# Given request
Quote, verbatim, all material below, without pictures.

# Provided material
====

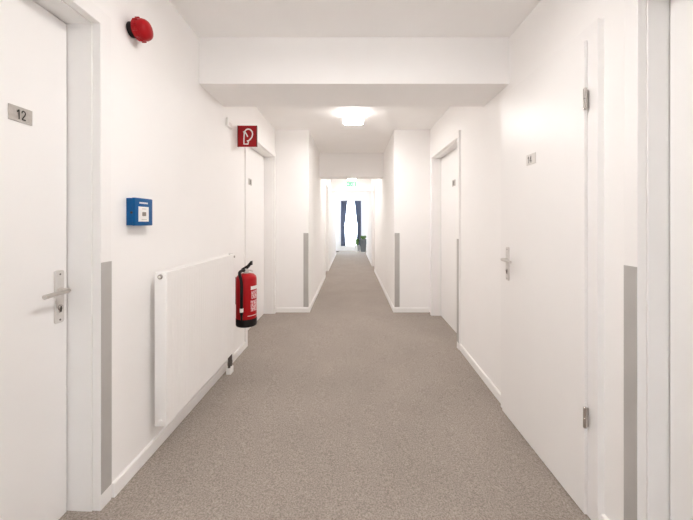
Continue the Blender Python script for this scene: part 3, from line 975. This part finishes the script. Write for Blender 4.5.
# curtains, pinched at the middle
def curtain(outer, sgn, label):
    bm_ = bmesh.new()
    nz, nx_ = 36, 48
    z0_, z1_ = 0.235, 2.34
    rows = []
    for j in range(nz + 1):
        z = z0_ + (z1_ - z0_) * j / nz
        kz = (z - z0_) / (z1_ - z0_)
        if kz > 0.42:
            q = (kz - 0.42) / 0.58
            w = 0.165 + 0.145 * (q ** 0.8)
        else:
            q = (0.42 - kz) / 0.42
            w = 0.165 + 0.06 * (q ** 0.7)
        row = []
        for i in range(nx_ + 1):
            u = i / nx_
            amp = 0.022
            row.append(bm_.verts.new((outer + sgn * w * u, Y_WIN - 0.075 + amp * math.sin(u * 2 * math.pi * 5.5 + 0.4 * math.sin(z * 3)), z)))
        rows.append(row)
    for j in range(nz):
        for i in range(nx_):
            bm_.faces.new((rows[j][i], rows[j][i + 1], rows[j + 1][i + 1], rows[j + 1][i]))
    root = thing('curtain', label, 'curtain', (outer, Y_WIN - 0.075, z0_), 'blue grey curtains at the end window')
    o_ = obj('curtain_cloth', bm_, M['curtain'], root, True, 80)
    md = o_.modifiers.new('thickness', 'SOLIDIFY')
    md.thickness = 0.004
    bm_ = bmesh.new()
    zt_ = z0_ + (z1_ - z0_) * 0.42
    add_box(bm_, outer, outer + sgn * 0.175, Y_WIN - 0.108, Y_WIN - 0.044, zt_ - 0.02, zt_ + 0.02, bev=0.006)
    obj('tie_back', bm_, M['curtain'], root, True)
    return root


curtain(-0.47, 1, 'blue grey curtain hanging at the window on the fire sign side')
curtain(0.47, -1, 'blue grey curtain hanging behind the tall planter')
t = thing('curtain_rail', 'white curtain rail above the end window', 'curtain rail', (0, Y_WIN - 0.07, 2.345))
bm = bmesh.new()
add_box(bm, -0.62, 0.62, Y_WIN - 0.095, Y_WIN - 0.055, 2.338, 2.375, bev=0.004)
obj('rail', bm, M['white_plastic'], t)
for xx in (-0.55, 0.55):
    box_obj('bracket', M['white_plastic'], t, xx - 0.015, xx + 0.015, Y_WIN - 0.06, Y_WIN + 0.002, 2.345, 2.372)


# planters
def foliage(bm_, cx, cy, cz, n, rad, hh, leaf):
    for _ in range(n):
        a = random.uniform(0, 2 * math.pi)
        r = rad * math.sqrt(random.random())
        base = Vector((cx + 0.5 * r * math.cos(a), cy + 0.5 * r * math.sin(a), cz))
        tip = Vector((cx + r * math.cos(a) * 1.25, cy + r * math.sin(a) * 1.25, cz + hh * random.uniform(0.5, 1.0)))
        side = Vector((-math.sin(a + 0.5), math.cos(a + 0.5), 0.1)) * leaf * random.uniform(0.7, 1.2)
        mid = (base + tip) / 2 + Vector((0, 0, hh * 0.12))
        th = Vector((0.0015, 0.0015, 0.0))
        A = [base - th, mid - side, tip, mid + side]
        vs = [bm_.verts.new(p_) for p_ in A]
        ws = [bm_.verts.new(p_ + th * 2) for p_ in A]
        bm_.faces.new(vs); bm_.faces.new(ws[::-1])
        for q in range(4):
            bm_.faces.new((vs[q], vs[(q + 1) % 4], ws[(q + 1) % 4], ws[q]))


px, py = 0.555, 14.55
t = thing('potted_plant', 'tall dark grey planter with a low green plant by the end window', 'potted plant', (px, py, 0))
bm = bmesh.new()
wb_, wt_ = 0.115, 0.145
H = 0.57
add_hexa(bm, [(px - wb_, py - wb_, 0), (px + wb_, py - wb_, 0), (px + wb_, py + wb_, 0), (px - wb_, py + wb_, 0),
              (px - wt_, py - wt_, H), (px + wt_, py - wt_, H), (px + wt_, py + wt_, H), (px - wt_, py + wt_, H)])
bmesh.ops.bevel(bm, geom=list(bm.edges), offset=0.012, segments=2, affect='EDGES')
add_box(bm, px - wt_ - 0.006, px + wt_ + 0.006, py - wt_ - 0.006, py + wt_ + 0.006, H - 0.05, H - 0.004, bev=0.006)
obj('planter', bm, M['planter'], t, True, 30)
box_obj('soil', M['soil'], t, px - wt_ + 0.015, px + wt_ - 0.015, py - wt_ + 0.015, py + wt_ - 0.015, H - 0.02, H + 0.004)
bm = bmesh.new()
foliage(bm, px, py, H, 130, 0.13, 0.17, 0.03)
obj('foliage', bm, M['leaf'], t)

qx, qy = 0.29, 14.72
t = thing('potted_plant', 'small green plant in a white pot, half behind the tall dark planter', 'potted plant', (qx, qy, 0))
bm = bmesh.new()
add_lathe(bm, [(0.075, 0.0), (0.08, 0.005), (0.105, 0.25), (0.112, 0.255), (0.112, 0.285), (0.098, 0.288), (0.095, 0.26)], (qx, qy, 0), 'Z', 28)
obj('pot', bm, M['white_plastic'], t, True, 40)
bm = bmesh.new()
foliage(bm, qx, qy, 0.255, 120, 0.085, 0.36, 0.024)
obj('foliage', bm, M['leaf'], t)

# dark door wedge on the floor of the end room
t = tag(box_obj('door_stop', M['dark_metal'], None, -0.66, -0.55, 14.35, 14.42, 0.0, 0.045, bev=0.01), 'small dark door stop on the floor left of the end window', 'door stop')

# ------------------------------------------------------------------ balcony outside the window
tag(box_obj('balcony_floor', M['concrete'], None, -1.75, 1.75, Y_WIN + 0.22, Y_WIN + 1.3, -0.2, -0.02), 'pale balcony slab outside the end window', 'balcony', kind='structure')
t = thing('balcony_railing', 'grey balcony railing seen through the end window', 'railing', (0, Y_WIN + 1.1, -0.02))
bm = bmesh.new()
add_box(bm, -1.6, 1.6, Y_WIN + 1.08, Y_WIN + 1.12, 1.03, 1.07, bev=0.005)
obj('top_rail', bm, M['rail'], t)
box_obj('bottom_rail', M['rail'], t, -1.6, 1.6, Y_WIN + 1.085, Y_WIN + 1.115, 0.08, 0.11)
for i in range(29):
    xx = -1.54 + 0.11 * i
    bm = bmesh.new()
    big = i % 7 == 0
    w = 0.02 if big else 0.007
    add_box(bm, xx - w, xx + w, Y_WIN + 1.1 - w, Y_WIN + 1.1 + w, -0.02 if big else 0.1, 1.035)
    obj('post' if big else 'baluster', bm, M['rail'], t)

====

# Exercise answer
Continue the Blender Python script for this scene: part 3, from line 975. This part finishes the script. Write for Blender 4.5.
# curtains, pinched at the middle
def curtain(outer, sgn, label):
    bm_ = bmesh.new()
    nz, nx_ = 36, 48
    z0_, z1_ = 0.235, 2.34
    rows = []
    for j in range(nz + 1):
        z = z0_ + (z1_ - z0_) * j / nz
        kz = (z - z0_) / (z1_ - z0_)
        if kz > 0.42:
            q = (kz - 0.42) / 0.58
            w = 0.165 + 0.145 * (q ** 0.8)
        else:
            q = (0.42 - kz) / 0.42
            w = 0.165 + 0.06 * (q ** 0.7)
        row = []
        for i in range(nx_ + 1):
            u = i / nx_
            amp = 0.022
            row.append(bm_.verts.new((outer + sgn * w * u, Y_WIN - 0.075 + amp * math.sin(u * 2 * math.pi * 5.5 + 0.4 * math.sin(z * 3)), z)))
        rows.append(row)
    for j in range(nz):
        for i in range(nx_):
            bm_.faces.new((rows[j][i], rows[j][i + 1], rows[j + 1][i + 1], rows[j + 1][i]))
    root = thing('curtain', label, 'curtain', (outer, Y_WIN - 0.075, z0_), 'blue grey curtains at the end window')
    o_ = obj('curtain_cloth', bm_, M['curtain'], root, True, 80)
    md = o_.modifiers.new('thickness', 'SOLIDIFY')
    md.thickness = 0.004
    bm_ = bmesh.new()
    zt_ = z0_ + (z1_ - z0_) * 0.42
    add_box(bm_, outer, outer + sgn * 0.175, Y_WIN - 0.108, Y_WIN - 0.044, zt_ - 0.02, zt_ + 0.02, bev=0.006)
    obj('tie_back', bm_, M['curtain'], root, True)
    return root


curtain(-0.47, 1, 'blue grey curtain hanging at the window on the fire sign side')
curtain(0.47, -1, 'blue grey curtain hanging behind the tall planter')
t = thing('curtain_rail', 'white curtain rail above the end window', 'curtain rail', (0, Y_WIN - 0.07, 2.345))
bm = bmesh.new()
add_box(bm, -0.62, 0.62, Y_WIN - 0.095, Y_WIN - 0.055, 2.338, 2.375, bev=0.004)
obj('rail', bm, M['white_plastic'], t)
for xx in (-0.55, 0.55):
    box_obj('bracket', M['white_plastic'], t, xx - 0.015, xx + 0.015, Y_WIN - 0.06, Y_WIN + 0.002, 2.345, 2.372)


# planters
def foliage(bm_, cx, cy, cz, n, rad, hh, leaf):
    for _ in range(n):
        a = random.uniform(0, 2 * math.pi)
        r = rad * math.sqrt(random.random())
        base = Vector((cx + 0.5 * r * math.cos(a), cy + 0.5 * r * math.sin(a), cz))
        tip = Vector((cx + r * math.cos(a) * 1.25, cy + r * math.sin(a) * 1.25, cz + hh * random.uniform(0.5, 1.0)))
        side = Vector((-math.sin(a + 0.5), math.cos(a + 0.5), 0.1)) * leaf * random.uniform(0.7, 1.2)
        mid = (base + tip) / 2 + Vector((0, 0, hh * 0.12))
        th = Vector((0.0015, 0.0015, 0.0))
        A = [base - th, mid - side, tip, mid + side]
        vs = [bm_.verts.new(p_) for p_ in A]
        ws = [bm_.verts.new(p_ + th * 2) for p_ in A]
        bm_.faces.new(vs); bm_.faces.new(ws[::-1])
        for q in range(4):
            bm_.faces.new((vs[q], vs[(q + 1) % 4], ws[(q + 1) % 4], ws[q]))


px, py = 0.555, 14.55
t = thing('potted_plant', 'tall dark grey planter with a low green plant by the end window', 'potted plant', (px, py, 0))
bm = bmesh.new()
wb_, wt_ = 0.115, 0.145
H = 0.57
add_hexa(bm, [(px - wb_, py - wb_, 0), (px + wb_, py - wb_, 0), (px + wb_, py + wb_, 0), (px - wb_, py + wb_, 0),
              (px - wt_, py - wt_, H), (px + wt_, py - wt_, H), (px + wt_, py + wt_, H), (px - wt_, py + wt_, H)])
bmesh.ops.bevel(bm, geom=list(bm.edges), offset=0.012, segments=2, affect='EDGES')
add_box(bm, px - wt_ - 0.006, px + wt_ + 0.006, py - wt_ - 0.006, py + wt_ + 0.006, H - 0.05, H - 0.004, bev=0.006)
obj('planter', bm, M['planter'], t, True, 30)
box_obj('soil', M['soil'], t, px - wt_ + 0.015, px + wt_ - 0.015, py - wt_ + 0.015, py + wt_ - 0.015, H - 0.02, H + 0.004)
bm = bmesh.new()
foliage(bm, px, py, H, 130, 0.13, 0.17, 0.03)
obj('foliage', bm, M['leaf'], t)

qx, qy = 0.29, 14.72
t = thing('potted_plant', 'small green plant in a white pot, half behind the tall dark planter', 'potted plant', (qx, qy, 0))
bm = bmesh.new()
add_lathe(bm, [(0.075, 0.0), (0.08, 0.005), (0.105, 0.25), (0.112, 0.255), (0.112, 0.285), (0.098, 0.288), (0.095, 0.26)], (qx, qy, 0), 'Z', 28)
obj('pot', bm, M['white_plastic'], t, True, 40)
bm = bmesh.new()
foliage(bm, qx, qy, 0.255, 120, 0.085, 0.36, 0.024)
obj('foliage', bm, M['leaf'], t)

# dark door wedge on the floor of the end room
t = tag(box_obj('door_stop', M['dark_metal'], None, -0.66, -0.55, 14.35, 14.42, 0.0, 0.045, bev=0.01), 'small dark door stop on the floor left of the end window', 'door stop')

# ------------------------------------------------------------------ balcony outside the window
tag(box_obj('balcony_floor', M['concrete'], None, -1.75, 1.75, Y_WIN + 0.22, Y_WIN + 1.3, -0.2, -0.02), 'pale balcony slab outside the end window', 'balcony', kind='structure')
t = thing('balcony_railing', 'grey balcony railing seen through the end window', 'railing', (0, Y_WIN + 1.1, -0.02))
bm = bmesh.new()
add_box(bm, -1.6, 1.6, Y_WIN + 1.08, Y_WIN + 1.12, 1.03, 1.07, bev=0.005)
obj('top_rail', bm, M['rail'], t)
box_obj('bottom_rail', M['rail'], t, -1.6, 1.6, Y_WIN + 1.085, Y_WIN + 1.115, 0.08, 0.11)
for i in range(29):
    xx = -1.54 + 0.11 * i
    bm = bmesh.new()
    big = i % 7 == 0
    w = 0.02 if big else 0.007
    add_box(bm, xx - w, xx + w, Y_WIN + 1.1 - w, Y_WIN + 1.1 + w, -0.02 if big else 0.1, 1.035)
    obj('post' if big else 'baluster', bm, M['rail'], t)